La mère — Ma pauvre tête !
La fille — Faut appeler un flic.
La mère — On dirait qu’il y a un bruit dehors.
La fille — Peut-être que les voisins se sont réveillés ?
La mère — Viens enfilons-lui son pantalon.
La fille — Viens, sauvons-nous, Maman !
La fille va sous la couette près de l’homme. Elle tire la couette sur eux deux. La mère s’assoit jambes croisées par terre, face au public.
Ne me fais pas mal !
L’homme — Laisse-moi voir.
La fille — Ne me serre pas autant !
L’homme — Ferme-la !
La fille — Comme t’es lourd !
L’homme — Ouais.
La fille — Pourquoi t’as dit que je t’avais frappé la tête à coups de pierre ?
L’homme — Quand est-ce que je l’ai dit ?
La fille — Sale menteur !
Un temps.
Pourquoi t’as menti ?
L’homme — Attends ! Attends !
La fille — Tu savais que c’était pas moi.
Un temps.
Quand est-ce que je me débarrasserai de toi ?

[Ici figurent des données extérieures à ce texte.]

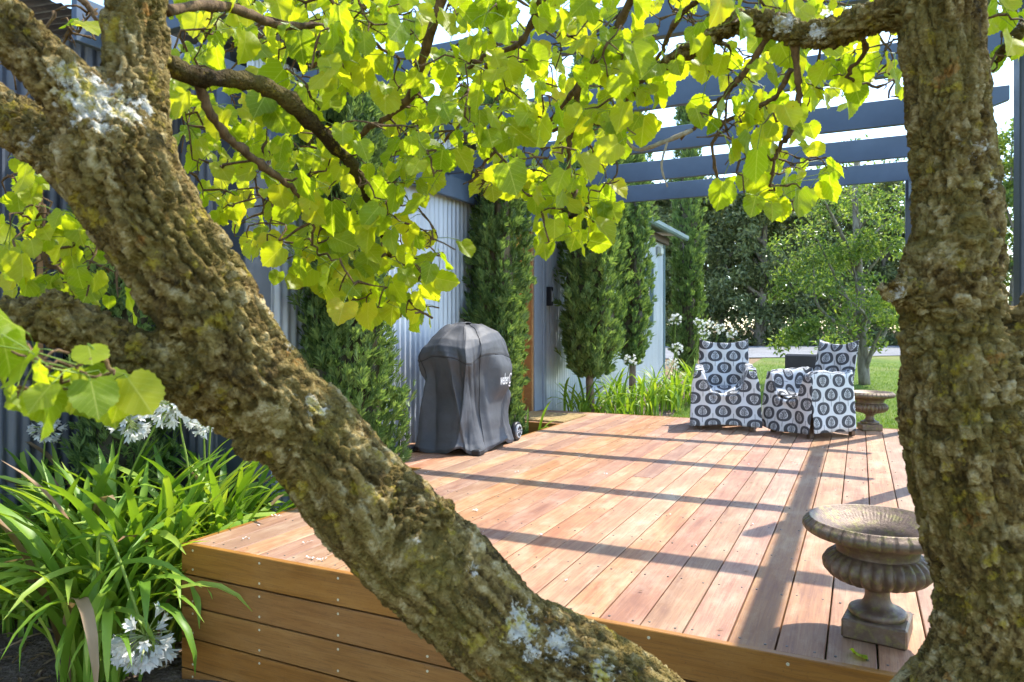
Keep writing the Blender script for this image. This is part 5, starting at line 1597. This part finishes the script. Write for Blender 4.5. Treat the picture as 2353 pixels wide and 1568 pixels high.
# ------------------------------------------------------------------ lawn blades, litter
def blades(n, fx, hgt, wdt, seed):
    r = np.random.default_rng(seed)
    x, y = fx(r, n)
    z = terr(x, y) + 0.012
    a = r.uniform(0, 2 * PI, n); h_ = hgt * r.uniform(0.5, 1.2, n)
    dx, dy = np.cos(a) * wdt, np.sin(a) * wdt
    lx, ly = r.standard_normal(n) * 0.4 * h_, r.standard_normal(n) * 0.4 * h_
    V = np.stack([np.stack([x - dx, y - dy, z], 1), np.stack([x + dx, y + dy, z], 1), np.stack([x + lx, y + ly, z + h_], 1)], 1).reshape(-1, 3)
    return V, np.arange(len(V)).reshape(-1, 3)
def lawn_pts(r, n):
    y = 7.95 + 12 * r.random(n) ** 1.7; x = -2.3 + (3.2 + (y - 7.9) * 0.55) * r.random(n)
    return x, y
def lawn_side(r, n): return 0.37 + 1.4 * r.random(n), 3.0 + 5.2 * r.random(n)
v1, f1_ = blades(60000, lawn_pts, 0.045, 0.004, 1); v2, f2_ = blades(15000, lawn_side, 0.05, 0.003, 2)
tag(mk('grass', np.vstack([v1, v2]), np.vstack([f1_, f2_ + len(v1)]), M['grass']), 'short green grass on the lawn beyond the deck', 'grass', kind='stuff')

fl_ = add('fallen_leaf', LM[3]); fl_.matrix_world = Matrix.Translation((0.006, 2.335, 0.012)) @ Matrix.Rotation(R(20), 4, 'Z') @ Matrix.Rotation(R(28), 4, 'Y') @ Matrix.Scale(0.062, 4)
tag(fl_, 'green leaf lying on the front deck boards below the urn', 'leaf')
fl_ = add('fallen_leaf', LM[6]); q_ = P(2157, 1122, 4.35); fl_.matrix_world = Matrix.Translation((q_[0], q_[1], 0.01)) @ Matrix.Rotation(R(100), 4, 'Z') @ Matrix.Rotation(R(12), 4, 'X') @ Matrix.Scale(0.07, 4)
tag(fl_, 'small leaf lying on the deck just left of the right stem', 'leaf')
g = Geo(); g2 = Geo()
for _ in range(130):
    x = rng.uniform(XL + 0.05, XR - 0.05); y = Y0 + 0.05 + 5.3 * rng.random()
    a = rng.uniform(0, PI); L = rng.uniform(0.004, 0.016); w_ = L * rng.uniform(0.15, 0.5)
    c, s = math.cos(a), math.sin(a)
    (g if rng.random() < 0.45 else g2).add([(x - c * L, y - s * L, 0.004), (x + s * w_, y - c * w_, 0.0065), (x + c * L, y + s * L, 0.0045), (x - s * w_, y + c * w_, 0.0055)], [(0, 1, 2, 3)])
for _ in range(420):       # seed husks swept against the wall round the grill
    x = rng.uniform(-3.42, -2.9) ; y = 4.28 + 1.5 * rng.random() ** 1.5
    a = rng.uniform(0, PI); L = rng.uniform(0.003, 0.008); c, s = math.cos(a), math.sin(a)
    g2.add([(x - c * L, y - s * L, 0.004), (x + s * L * .5, y - c * L * .5, 0.006), (x + c * L, y + s * L, 0.004), (x - s * L * .5, y + c * L * .5, 0.005)], [(0, 1, 2, 3)])
for (u, v) in ((640, 1187), (565, 1240), (705, 1250), (740, 1290), (715, 1285), (1095, 1176), (1390, 1092), (1187, 1086), (980, 1088)):
    p = P(u, v, FPX * CAMZ / (v - HYP))
    for k in range(4):
        a = rng.uniform(0, 2 * PI); L = rng.uniform(0.008, 0.018); o = rng.standard_normal(2) * 0.010; c, s = math.cos(a), math.sin(a)
        g.add([(p[0] + o[0], p[1] + o[1], 0.004), (p[0] + o[0] + c * L + s * .004, p[1] + o[1] + s * L - c * .004, 0.012), (p[0] + o[0] + 1.5 * c * L, p[1] + o[1] + 1.5 * s * L, 0.006), (p[0] + o[0] + c * L - s * .004, p[1] + o[1] + s * L + c * .004, 0.010)], [(0, 1, 2, 3)])
tag(mk('petal_litter', *g.get(), M['petal']), 'pale fallen petals scattered over the deck boards', 'litter', kind='stuff')
tag(mk('husk_litter', *g2.get(), M['dry']), 'small brown husks and bits scattered over the deck', 'litter', kind='stuff')
g = Geo()
for _ in range(650):
    x = rng.uniform(-4.2, -2.85); y = rng.uniform(1.3, 2.9)
    z = float(terr(x, y)) + 0.045; a = rng.uniform(0, PI); L = rng.uniform(0.01, 0.045); w_ = L * rng.uniform(0.12, 0.4); c, s = math.cos(a), math.sin(a)
    g.add([(x - c * L, y - s * L, z), (x + s * w_, y - c * w_, z + 0.012), (x + c * L, y + s * L, z + 0.006), (x - s * w_, y + c * w_, z + 0.01)], [(0, 1, 2, 3)])
for _ in range(22):
    x = rng.uniform(-4.1, -3.0); y = rng.uniform(1.6, 2.5); z = float(terr(x, y)) + 0.05; a = rng.uniform(0, 2 * PI); L = rng.uniform(0.1, 0.3)
    g.tube(spline([(x, y, z), (x + L * .5 * math.cos(a), y + L * .5 * math.sin(a), z + rng.uniform(0, .03)), (x + L * math.cos(a + .2), y + L * math.sin(a + .2), z)], 7), 0.004, 5)
tag(mk('leaf_litter', *g.get(), M['dry']), 'dry leaves and stalks strewn over the bare soil at left', 'litter', kind='stuff')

L’homme — Nous nous sommes tout dit.
La fille — Ta tronche me dégoûte.
L’homme — Pas de souci.
La fille — Retire ta main !
L’homme — Laisse-moi faire.
La fille — Connard.
L’homme — T’as pas honte ?
La fille — Alors, qu’est-ce que t’attends ?
Un temps.
Dépêche-toi, j’ai le souffle coupé !
Un temps.
Pourquoi tu bouges pas ?
Soudain la fille crie. Elle repousse l’homme de côté. En détresse, elle saute hors de la couette et se réfugie dans un coin, apeurée. La mère se lève, va vers la radio et l’allume.
Voix de la première femme — Prends l’autre pied ! Tire-le vers l’avant !
Voix de la seconde femme — Et s’il se retrouve coincé dans le puits ?
Voix de la première femme — C’est large ; il tombera au fond.
Voix de la seconde femme — J’ai peur qu’ils l’apprennent.
Voix de la première femme — On l’a ramené jusqu’ici, est-ce qu’ils l’ont appris ?
Voix de la seconde femme — Peut-être qu’ils vont nous tomber dessus.
Voix de la première femme — Du nerf ! Attrape ! Jette-le !
Le bruit d’un objet lourd qui tombe. La mère éteint la radio.